Weaving is one of the earliest crafts humans engaged in, thus it becomes a reference point in how we see these designs. It is believed, from evidence in the archeological record, that its existence dates to the Upper Paleolithic era, as far back as 30,000 years ago. This is incredible if you consider ancient textiles and weaving are made from organic materials. Cordage weaving, plaited basketry, and twine and woven cloth, are the basic forms that it took in its origin. The construction of woven materials, arising from the grid formed by warp and weft threads, naturally lends itself to geometric and abstract designs and has been utilized by modern artists, primarily working with textiles. In the manufacture of cloth, warp and weft are the two basic components in weaving which transform thread and yarn into textile fabrics. The vertical warp yarns are held stationary in tension on a loom (frame) while the horizontal weft (also called the woof) is drawn through (inserted over and under) the warp thread. The Bauhaus movement, particularly Anni Albers, explored the expressive potential of textiles beyond their functional purpose. Like McCarthy, Albers initially embraced the weaving medium and, through it, developed her own aesthetics exemplified by her wallhanging works of the early 1920s, insisting that there could be a harmony between use and design. Even functional textiles like draperies or simple apparel could be visual resting places that provided an antidote from the vicissitudes of our daily struggles.
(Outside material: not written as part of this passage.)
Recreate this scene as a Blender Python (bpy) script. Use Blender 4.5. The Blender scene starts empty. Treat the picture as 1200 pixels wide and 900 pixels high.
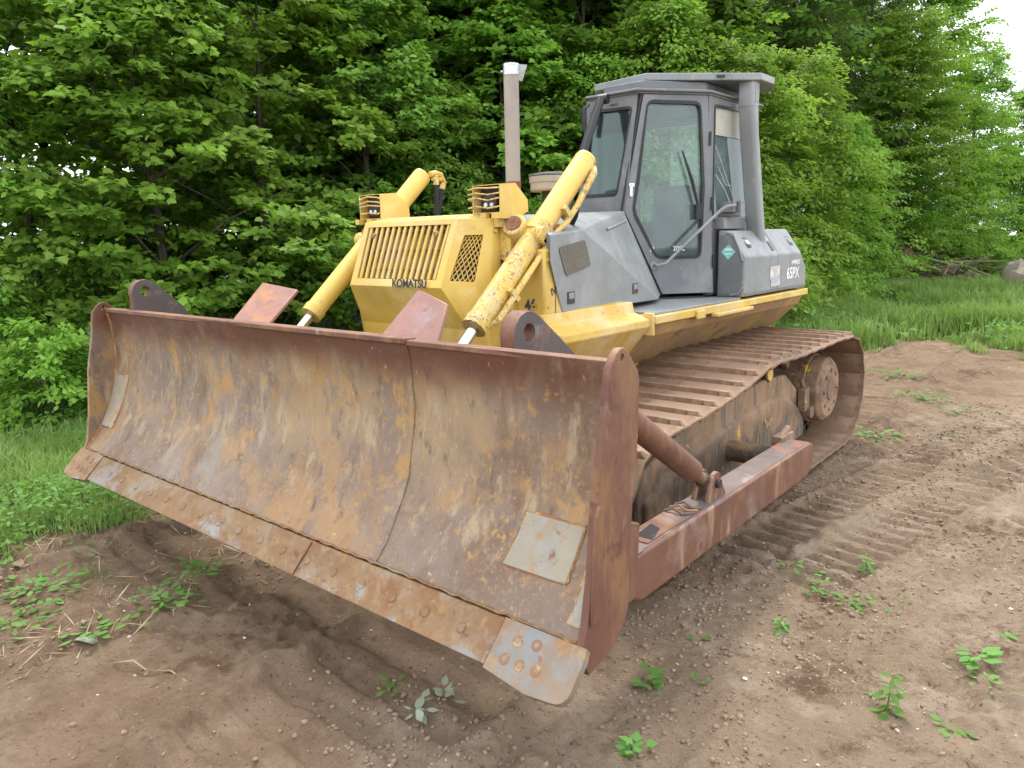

The notion that geometric design can activate an innate primitivism and thus convey truths has been considered for some time, particularly as it relates to transcending cultural and geographic boundaries. The integration of weave-like patterns and principles into modern abstract painting can be said to be a natural progression of an innate human visual and tactile activity. In many indigenous communities, the way a woman weaves her hair or the textile she wears communicates where she is from and what she believes in. The symbolism is communicative. The way a woman braids her hair might tell you what village she is from, her relationship status, and her political leaning, particularly if the culture promulgates community ideas about such things. It also helps you recognize people from your own tribe. In the Hopi culture, unmarried women wore an elaborate squash blossom or butterfly whorl hairstyle. Hair was wrapped around a curved piece of wood to create two large, rounded coils on the sides of the head. This complex style marked their marital status. Many Andean indigenous communities such as the Quechua and Aymara, also use hair weave to communicate information: one braid versus two denotes specific differences in status in the community. The act of braiding with three strands often represented the mind, body, and spirit triad. Ribbons are often woven into the braids as adornment for special occasions. These unique hairstyles, often involving elaborate braids and decorated wraps, can indicate a woman's community, rank therein, or other aspects of her identity. (It should be emphasized that Two Spirit and LGBTQ+ identities thrived in pre-colonial times, so these marriage status references should be understood and contextualized within historical acceptance of wider gender-variant roles from which these enduring styles are based.)
McCarthy's work explores the visual language of abstraction, offering its potential for expression and a resulting sense of comfort and belonging. Albers and McCarthy both utilize principles such as repetition, interlocking patterns, and the interplay of color and texture, realizing they can be translated into the language of painting. Both also highlight the ways in which art can be a tool for exploring personal narratives and the boundaries within different social issues, not the least of which was the breaking of art-making boundaries. Likewise, McCarthy’s geometric patterns are uniquely discernible, thus there's a sense that we know where we are when viewing them; they comfort us, and, if part of our repertoire of images via their ubiquitousness, place us within a community of like-minded people. It may start with an aesthetic connection, but McCarthy’s weaves are not just decorative, they trigger a reference to social, and even political, ideas, thus our embracing of the resulting emotional connection pulls us in further. One can interpret viable anarchist and punk sensibilities here because the work celebrates the individual, represented by unique color marks, which break and alter edges and borders, all the while embracing a collective existence in harmony. An egalitarianism, bolstered by rejection of any authoritarianism, is also evident in the breakdown of rigid central forms in the work, thus eliminating oppressive concomitant coercion and hierarchy.
McCarthy’s patterns can certainly be read strictly as abstract patterns. But her weaves, helices (not apparent in the works included in this exhibition), and rainbows (not just the curved examples she sometimes uses in her work), extend beyond formal exercises. What might look as line and color simplicity underscores the sophistication of reducing art to its basic premise. McCarthy doesn’t need figurative elements to activate the sense of community and the individual’s role, and all their attending drama and life experiences. Rather, she does it through an ethos of how she mixes paint (individually), the substrate she often finds or prepares herself, and how she renders a straight line by hand. The latter being, perhaps, not-so-straight, yet more authentic as a result. By incorporating drips and splatters, and releasing her hand in the work, she also shares herself within these conceptually vivid paintings. The patterns tell her story, and place it within the beautifully complex moment we all share together. Interdependence and reciprocity seem always to be invited; yet all of it leaning toward freedom and the promise of self-determination.